THERE was once a move on the sports desk to get the young staff to look up to me. The bosses thus hoisted my cage with the help of a pulley, allowing my more callow brethren the opportunity to peer upwards, throwing bits of raw meat, hints of intros and badinage, thinly disguised as downright contempt, at me.

The idea of a role model on the sports desk was rarely discussed. As opposed to a model roll which, incidentally and after much discussion, was named as a well-fired with mince pie, black pudding and brown sauce.

The best way I found to educate my less mature colleagues was to make a series of mistakes, thus showing them precisely what not to do. I was very, very good at this. A clutch of Scottish journalists have constructed excellent reputations, written some fine commentary and made a very good living at not doing what I do. Or, at least, by not following my example. This has made an old man very happy. But enough of the editor. It has also pleased me.

This column’s antipathy to the concept of role models is thus deep and long-standing. It is most virulent against the notion that one should look to sportspeople for life lessons.

Basically, athletes do not audition for a role as a role model. Frankly, they are ill-suited to filling that job description. This was never better illustrated by the epiphany of Rory McIlroy, articulated at Royal Troon, where he shrugged off the burdens some place on him to become the saviour of golf. Frank, outspoken and ever-so-slightly irked, Mr McIlroy said: “I’ve spent seven years trying to please everyone and I figured I can’t really do that, so I may as well be true to myself.”

Pausing only to reflect that this is a model I could follow with some benefit, I realised that the role model concept was also being quietly demolished in my book at bedtime. It is And the Sun Shines Now, Adrian Tempany’s magisterial, passionate and insightful examination of English football. It contains so much that is essential to an understanding of the bloated game in England, most notably the role of Hillsborough, Heysel, Tory governments and Rupert Murdoch.

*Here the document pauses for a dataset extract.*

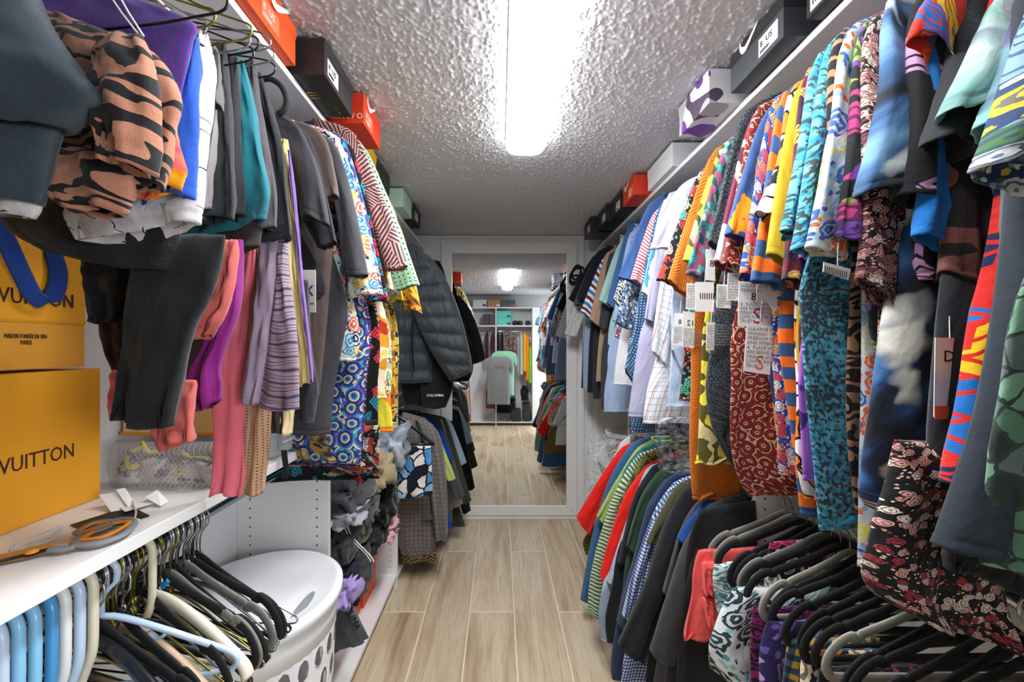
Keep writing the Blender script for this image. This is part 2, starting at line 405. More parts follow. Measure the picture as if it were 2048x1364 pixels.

But it is dotted, too, with the sort of statistics that allow the jaw to drop and the eyebrows to raise. Like Roger Moore being hit by a mallet. Which happens. Though not enough.

How’s this for a figure? How’s this for a riposte to those who insist that Wayne Rooney's every curse, his every sigh, his every meditation on the importance of dialectical materialism is scrutinised then imitated by kids?

The National Literacy Trust in 2009 conducted a survey that shows that 78% of children aged seven to 15 had a role model but these were all predominantly from “within the immediate family”. Only about 2% of the kids named a sportsman as a role model.

Other surveys have found that children value in adults a capacity for hard work, honesty and an ability to be kind and caring. Some athletes will tick some of these boxes, a few will tick all. They are human beings, after all. But they are also personalities who can be intensely focused, sometimes at the expense of others. They may – and in many cases undoubtedly are – caring, nurturing parents or sons and daughters. But not on court, on track or on pitch.

In these arenas they have to be brutal – on opponents and themselves – resistant to pain and oft times consumed by more neuroses than a Woody Allen script. In many cases, too, they have been brought up differently from the rest of us. They have lived in a world of constant approval, where rules do not apply to them, where allowances are made to personalities that can remain unformed, even fatally damaged.

There are bright, inspiring figures in sport. There are people who show extraordinary grace, toughness or generosity in their times of crisis. But we should not demand that of them. In many instances the most attractive personality traits are simply inimical to the pursuit of sporting glory. It would be like expecting a shark to say grace before dinner.

There are lessons to be learned from sportspeople, notably and spectacularly in how their resilience allows them to battle back from defeat. This observer can certainly use every help in this area. But it is pointless to expect them to be the paragons of virtue, the setters of a template for life.

Sport and its elite performers are there to be enjoyed. There to provide drama, entertainment and even the odd insight into how triumph and disaster can be met, accepted or even overcome. But when one is watching a great athlete shout and struggle and scream and claw his or her way to victory, it might be best to hear the cautionary note of: “Don’t try this at home.”

Heroes and heroines in sport are not there for purposes of imitation though they may serve as inspiration. It is comforting that the statistics show the kids have already grasped that, though the ones on the Herald sports desk seemed to know all this intuitively. To be theirsel’ is their aim. And to me hit me with a daud of pie, obviously.